今日の福音のイエス様の言葉の「あなたがたのうちでいちばん偉い人は、仕える者になりなさい。だれでも高ぶる者は低くされ、へりくだる者は高められる。」ここにイエス様を通して示される天の父の思いが集約されています。仕える者になるとは、人の下になるということです。自分を低くするということです。でもこれはこの世で幸せとされる人生の価値の反対を示しています。自分を高く見せ、人から評価されることこそこの世の価値とする捉えかたが私たちの世界にはあります。お金に不自由せず、豊かさを味わい、何でも思いの通りになる生き方に価値を置く生き方です。
でも、私たちが目を向けなければならない方は、神の子としてこの世に姿を表してくださったイエス様です。
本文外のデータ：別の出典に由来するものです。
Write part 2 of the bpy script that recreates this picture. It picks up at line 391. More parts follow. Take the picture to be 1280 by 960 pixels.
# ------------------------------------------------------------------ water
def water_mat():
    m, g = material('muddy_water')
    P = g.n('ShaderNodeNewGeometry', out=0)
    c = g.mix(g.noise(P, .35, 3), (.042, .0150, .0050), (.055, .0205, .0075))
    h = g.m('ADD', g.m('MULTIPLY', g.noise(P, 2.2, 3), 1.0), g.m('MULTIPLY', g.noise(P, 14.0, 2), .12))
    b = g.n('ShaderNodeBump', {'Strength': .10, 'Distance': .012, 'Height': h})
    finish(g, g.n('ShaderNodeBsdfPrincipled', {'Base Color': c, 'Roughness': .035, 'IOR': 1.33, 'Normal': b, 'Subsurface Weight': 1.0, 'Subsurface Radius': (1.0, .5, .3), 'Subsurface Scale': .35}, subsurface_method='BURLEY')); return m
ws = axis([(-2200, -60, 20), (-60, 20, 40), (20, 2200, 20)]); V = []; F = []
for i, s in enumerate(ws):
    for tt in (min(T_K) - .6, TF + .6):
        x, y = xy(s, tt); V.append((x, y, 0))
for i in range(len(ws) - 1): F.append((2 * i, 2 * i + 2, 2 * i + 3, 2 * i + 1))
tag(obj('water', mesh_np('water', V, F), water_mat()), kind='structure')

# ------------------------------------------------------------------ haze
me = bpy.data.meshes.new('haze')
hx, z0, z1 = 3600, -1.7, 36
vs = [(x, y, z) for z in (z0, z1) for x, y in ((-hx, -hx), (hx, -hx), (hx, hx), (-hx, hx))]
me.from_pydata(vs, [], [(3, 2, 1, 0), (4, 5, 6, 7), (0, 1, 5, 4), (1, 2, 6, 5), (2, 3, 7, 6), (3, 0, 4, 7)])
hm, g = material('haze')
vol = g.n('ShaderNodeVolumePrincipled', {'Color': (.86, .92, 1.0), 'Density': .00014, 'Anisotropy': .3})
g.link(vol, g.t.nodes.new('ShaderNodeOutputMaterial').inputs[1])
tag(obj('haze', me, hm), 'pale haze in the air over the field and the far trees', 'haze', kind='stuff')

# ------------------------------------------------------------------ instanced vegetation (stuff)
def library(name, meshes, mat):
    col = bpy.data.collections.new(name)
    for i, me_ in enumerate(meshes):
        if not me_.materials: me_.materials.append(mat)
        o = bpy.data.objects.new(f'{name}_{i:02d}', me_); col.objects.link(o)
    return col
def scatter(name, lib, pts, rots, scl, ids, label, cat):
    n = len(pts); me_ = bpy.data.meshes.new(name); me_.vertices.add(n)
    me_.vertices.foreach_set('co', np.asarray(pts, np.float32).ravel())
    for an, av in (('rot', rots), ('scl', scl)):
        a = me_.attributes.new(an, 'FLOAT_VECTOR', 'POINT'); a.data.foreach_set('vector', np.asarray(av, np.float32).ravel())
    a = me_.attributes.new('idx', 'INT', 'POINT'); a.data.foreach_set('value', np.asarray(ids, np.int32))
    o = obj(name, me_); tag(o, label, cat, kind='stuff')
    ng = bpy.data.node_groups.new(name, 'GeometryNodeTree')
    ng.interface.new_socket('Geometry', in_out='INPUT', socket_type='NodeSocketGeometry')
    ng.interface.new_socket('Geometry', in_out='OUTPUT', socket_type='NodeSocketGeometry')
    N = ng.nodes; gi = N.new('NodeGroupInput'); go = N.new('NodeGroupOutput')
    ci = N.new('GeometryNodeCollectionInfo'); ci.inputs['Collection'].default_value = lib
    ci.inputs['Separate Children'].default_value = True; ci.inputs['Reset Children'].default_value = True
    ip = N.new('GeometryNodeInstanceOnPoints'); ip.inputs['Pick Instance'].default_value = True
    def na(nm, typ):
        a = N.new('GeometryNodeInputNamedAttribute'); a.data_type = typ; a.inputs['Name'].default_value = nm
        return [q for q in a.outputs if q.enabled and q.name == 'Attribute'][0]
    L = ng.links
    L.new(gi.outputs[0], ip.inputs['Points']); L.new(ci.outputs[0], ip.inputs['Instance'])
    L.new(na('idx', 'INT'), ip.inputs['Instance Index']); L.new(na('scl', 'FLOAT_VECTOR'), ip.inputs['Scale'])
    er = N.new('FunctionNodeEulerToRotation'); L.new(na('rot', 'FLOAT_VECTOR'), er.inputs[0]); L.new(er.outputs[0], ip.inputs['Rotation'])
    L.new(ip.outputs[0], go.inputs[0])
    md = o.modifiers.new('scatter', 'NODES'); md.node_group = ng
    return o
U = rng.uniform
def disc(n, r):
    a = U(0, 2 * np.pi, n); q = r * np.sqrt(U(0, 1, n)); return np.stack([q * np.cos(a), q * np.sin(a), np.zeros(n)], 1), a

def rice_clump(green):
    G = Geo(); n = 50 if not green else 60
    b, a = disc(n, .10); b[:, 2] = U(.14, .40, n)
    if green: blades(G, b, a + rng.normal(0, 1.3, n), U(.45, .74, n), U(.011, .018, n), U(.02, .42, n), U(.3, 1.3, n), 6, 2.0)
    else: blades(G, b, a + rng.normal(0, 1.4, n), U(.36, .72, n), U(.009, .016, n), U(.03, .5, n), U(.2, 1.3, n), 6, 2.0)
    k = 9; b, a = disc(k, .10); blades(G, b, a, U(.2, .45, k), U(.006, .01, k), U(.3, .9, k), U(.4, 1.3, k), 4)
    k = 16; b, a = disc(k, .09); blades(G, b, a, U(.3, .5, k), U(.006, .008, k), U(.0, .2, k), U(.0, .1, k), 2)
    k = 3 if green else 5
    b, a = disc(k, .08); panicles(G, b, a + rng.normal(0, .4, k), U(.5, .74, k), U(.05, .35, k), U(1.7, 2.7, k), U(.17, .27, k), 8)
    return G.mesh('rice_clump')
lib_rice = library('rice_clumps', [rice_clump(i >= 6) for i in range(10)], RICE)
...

天の父はイエス様を十字架に送る事をなさいました。仕えられるのではなく、自分を与え、人間の下になる生き方を望まれました。そしてイエス様はその天の父の思いに従われました。人間を真に生かし、解放するのはこの世の人間が持つ価値感とは異なることをはっきりとお示しになりました。そしてそれを受け入れない人間のために徹底してひりくだってくださいました。
私たちがイエス様の言葉「あなたがたのうちでいちばん偉い人は、仕える者になりなさい。」を実際に生きるためには、やはりイエス様を仰ぎ、イエス様につながり、徹底してイエス様に願うしか方法はありません。イエス様を信じ、そのためにイエス様と日々語り、その中で本当に必要な力をイエス様に願っていくことです。
現代を生きる私たちの中で、どれくらいの人がイエス様に仕える生き方ができる力を願っているでしょうか。教会に来るのも、ミサに参加するのも、全て自分の願いのためとする生き方からどうしたら解放され、イエス様が教えてくださる生き方ができるようになるでしょうか。その鍵となるのは、私は一人ひとりのイエス様との親しさを深めていくしかないと思います。
今日の福音でイエス様から批判された自分を高く見せることに終始した律法学者やファリサイ派の人たち。そのために神様に目が向かわなかった人たち。彼らは人々からの喝采や、尊敬を受けることに目が向かい、本当に大事なことから逸れてしまいました。
私たちは、神様がお考えになる正しい生き方と、人間が考え望む生き方が必ずしも同じではないことをまず認めるべきです。苦しみのない、何の問題もない生き方をただ願うのではなく、イエス様が示される、へりくだって人にそして神様に仕える生き方を大事にしていきたいです。そしてそのために毎日イエス様に心を向け、イエス様に呼びかけ、語りかけ、イエス様と共にへりくだって仕える生き方ができるようにその力を願っていきたいです。
ある人が、神様にお願いするのは悪い祈りですよねとおっしゃったことがあります。私は、神様には何でもお願いしてよいと思います。しかしその祈りの中にイエス様が望まれることを実行する力を願う祈りも忘れないようにしたいです。
ミサに参加するために教会を訪れる時、聖堂の入り口でイエス様に向かって、今日私はイエス様にお会いするために、自分がイエス様を大切にしていることを表したいと思ってここに来ましたとお伝えしましょう。そのような私たちの意識をイエス様はどれ程喜んでくださるかと思います。それを通して真の平和に私たちも与ることを願いたいです。